Takip dayanağı ilam, HMK.nun 367. maddesi gereğince kesinleşmeden icra edilebilecek ilamlardan olduğundan alacaklı, ilam tarihi 13.12.2011'den itibaren, ilamdan hükmedilen asıl alacağın faizinin ve ferilerinin tahsilini talep etme hakkına sahiptir. Borçlu bu tarihten itibaren, borcu alacaklıya ödeyerek, borcundan kurtulabilir. 818 sayılı Borçlar Kanununun 73. maddesi gereğince de, para borçları ifa zamanındaki alacaklı ikametinde, (yani para borcu götürülecek borçlardan olduğundan, alacaklıya bizzat ya da bildirildiği yere götürülerek) ödenerek sonlandırılabilir.

Somut olayda borçlu, ilamdan kaynaklanan para borcunu, karar tarihinden sonra ve takipten önce, alacaklının banka hesabına ödemiş ise de, ödemeyi alacaklıya takip talebinde bulunmasından sonra bildirdiğinden ve de alacaklının her gün ve saatte banka hesabını denetlemesinin hayatın olağan akışı içinde mümkün de bulunmadığından dolayı ödeme borcunun takipten sonra yerine getirildiğinin kabulü gerekir.

Bu nedenle, mahkemece alacaklının alacağını, icra vasıtasıyla tahsili talebinde bulunmasında bir usulsüzlük olmadığı nazara alınarak, ödemenin takip tarihinden sonra yapıldığı kabul edilerek, icra müdürlüğünce dosya bakiye borç hesabından dikkate alınmasına karar verilmesi yerine, yazılı şekilde alacaklının, icra vekalet ücreti, icra masrafları ve ödeme bildiriminin alacaklıya ulaştığı kurulması tarihe kadarki, faizin tahsilini engeller şekilde, takibin tümden iptali yönünde hüküm kurulması isabetsizdir.
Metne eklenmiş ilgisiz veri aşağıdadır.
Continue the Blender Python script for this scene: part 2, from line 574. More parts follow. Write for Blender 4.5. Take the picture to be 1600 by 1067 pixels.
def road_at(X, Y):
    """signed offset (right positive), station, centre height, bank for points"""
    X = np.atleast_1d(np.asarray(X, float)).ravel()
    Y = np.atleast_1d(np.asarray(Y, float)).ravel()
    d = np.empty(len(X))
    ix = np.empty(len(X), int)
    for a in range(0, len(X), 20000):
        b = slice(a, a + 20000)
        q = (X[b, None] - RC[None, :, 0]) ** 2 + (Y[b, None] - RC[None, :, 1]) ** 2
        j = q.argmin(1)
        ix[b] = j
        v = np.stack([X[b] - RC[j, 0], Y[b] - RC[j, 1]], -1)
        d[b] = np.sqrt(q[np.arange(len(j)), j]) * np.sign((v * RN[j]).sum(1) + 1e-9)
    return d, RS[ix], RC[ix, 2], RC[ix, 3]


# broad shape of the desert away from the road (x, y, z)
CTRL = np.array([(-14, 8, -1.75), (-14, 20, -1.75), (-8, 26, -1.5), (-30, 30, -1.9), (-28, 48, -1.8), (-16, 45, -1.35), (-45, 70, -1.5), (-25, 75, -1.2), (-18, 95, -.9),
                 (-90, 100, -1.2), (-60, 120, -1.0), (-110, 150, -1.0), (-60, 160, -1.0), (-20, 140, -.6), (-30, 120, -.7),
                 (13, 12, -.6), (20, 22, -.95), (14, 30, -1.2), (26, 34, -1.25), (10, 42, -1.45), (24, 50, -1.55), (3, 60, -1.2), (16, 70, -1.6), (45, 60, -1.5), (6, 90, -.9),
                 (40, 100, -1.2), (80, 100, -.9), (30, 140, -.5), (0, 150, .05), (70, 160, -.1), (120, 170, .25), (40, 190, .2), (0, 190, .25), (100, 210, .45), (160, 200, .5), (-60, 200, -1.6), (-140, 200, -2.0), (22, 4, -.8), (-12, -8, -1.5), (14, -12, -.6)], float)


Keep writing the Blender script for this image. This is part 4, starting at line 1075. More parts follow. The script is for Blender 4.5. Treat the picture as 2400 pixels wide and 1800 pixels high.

KARAR : Alacaklı vekilinin temyiz talebinin kabulü ile mahkeme kararının yukarıda yazılı nedenlerle İİK.nun 366. ve HUMK.nun 428. maddesi uyarınca BOZULMASINA, taraflarca HUMK.nun 388/4. (HMK m297/ç) ve İİK.nun 366/3. maddeleri gereğince Yargıtay Daire ilamının tebliğinden itibaren ilama karşı 10 gün içinde karar düzeltme isteğinde bulunabileceğine, 22.11.2012 tarihinde oybirliği ile karar verildi.